#### Data lines
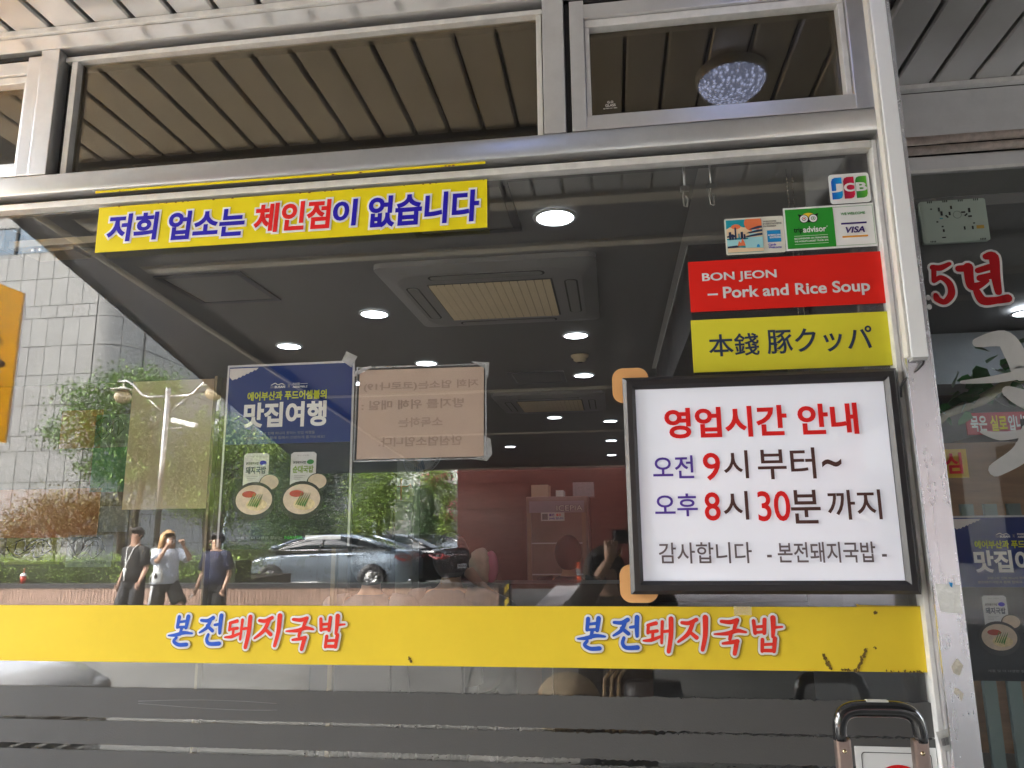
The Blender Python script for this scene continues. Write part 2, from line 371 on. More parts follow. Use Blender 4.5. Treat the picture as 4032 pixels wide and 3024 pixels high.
soffit = empty('soffit', (0, 0, 3.05)); soffit['kind'] = 'structure'
def poly_prism(name, pts, z0, z1, m, parent):
    bm = bmesh.new(); a = [bm.verts.new((x, y, z0)) for x, y in pts]; b = [bm.verts.new((x, y, z1)) for x, y in pts]
    bm.faces.new(a[::-1]); bm.faces.new(b)
    for i in range(len(pts)): bm.faces.new((a[i], a[(i+1) % len(pts)], b[(i+1) % len(pts)], b[i]))
    return obj(name, fin(bm), m, parent)
def sof(name, pts, z0, z1, m):
    o = poly_prism(name, [(x, y) for x, y in pts], z0-3.05, z1-3.05, m, soffit); return o
XR = 4.6
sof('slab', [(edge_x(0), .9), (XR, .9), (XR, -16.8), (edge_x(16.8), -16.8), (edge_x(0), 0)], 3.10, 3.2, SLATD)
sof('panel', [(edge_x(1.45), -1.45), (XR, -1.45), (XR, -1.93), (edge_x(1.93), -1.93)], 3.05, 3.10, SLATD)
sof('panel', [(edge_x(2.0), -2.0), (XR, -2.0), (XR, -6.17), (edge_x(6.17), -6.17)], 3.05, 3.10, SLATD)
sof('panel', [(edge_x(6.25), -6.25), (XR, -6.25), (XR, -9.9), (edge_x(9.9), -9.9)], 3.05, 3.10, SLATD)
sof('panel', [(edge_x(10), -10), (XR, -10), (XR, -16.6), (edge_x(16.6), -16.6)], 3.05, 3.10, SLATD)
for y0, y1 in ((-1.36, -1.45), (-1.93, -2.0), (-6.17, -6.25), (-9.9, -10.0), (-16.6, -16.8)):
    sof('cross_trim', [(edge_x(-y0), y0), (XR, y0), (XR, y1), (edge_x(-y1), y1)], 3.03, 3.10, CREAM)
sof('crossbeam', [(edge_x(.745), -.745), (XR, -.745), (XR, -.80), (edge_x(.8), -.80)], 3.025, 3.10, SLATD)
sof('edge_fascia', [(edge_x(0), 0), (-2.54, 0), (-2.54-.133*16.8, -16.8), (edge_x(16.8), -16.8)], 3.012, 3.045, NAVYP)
bm = bmesh.new(); tube(bm, [(-2.54, 0, -.045), (-2.54-.133*16.8, -16.8, -.045)], .02, 8); obj('edge_tube', fin(bm), CREAM, soffit)
# one slat mesh, pitched 136 mm with a dark gap, repeated in two bays
def slat_mesh(y0, y1):
    bm = bmesh.new(); w = .0615
    pr = [(-w, .03), (-w, .006), (-w+.006, 0), (w-.006, 0), (w, .006), (w, .03)]
    a = [bm.verts.new((x, y0, z)) for x, z in pr]; b = [bm.verts.new((x, y1, z)) for x, z in pr]
    for i in range(5): bm.faces.new((a[i], b[i], b[i+1], a[i+1]))
    bm.faces.new(a); bm.faces.new(b[::-1]); fin(bm)
    me = bpy.data.meshes.new('slat'); bm.to_mesh(me); bm.free(); me.materials.append(SLAT); return me
mA, mB, mC_ = slat_mesh(-.74, -.004), slat_mesh(-.74, .69), slat_mesh(-1.355, -.802)
k = -27
while True:
    x = 1.18+.136*(k+.5); k += 1
    if x > XR-.07: break
    if x < edge_x(0)+.1: continue
    for me in ((mB if x > .84 else mA), mC_):
        if me is mC_ and x < edge_x(.8)+.1: continue
        o = bpy.data.objects.new('slat', me); o.location = (x, 0, 0); link(o, soffit)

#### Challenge
Reproduce each line holding the word "CREAM".

#### Result of the task
    sof('cross_trim', [(edge_x(-y0), y0), (XR, y0), (XR, y1), (edge_x(-y1), y1)], 3.03, 3.10, CREAM)
bm = bmesh.new(); tube(bm, [(-2.54, 0, -.045), (-2.54-.133*16.8, -16.8, -.045)], .02, 8); obj('edge_tube', fin(bm), CREAM, soffit)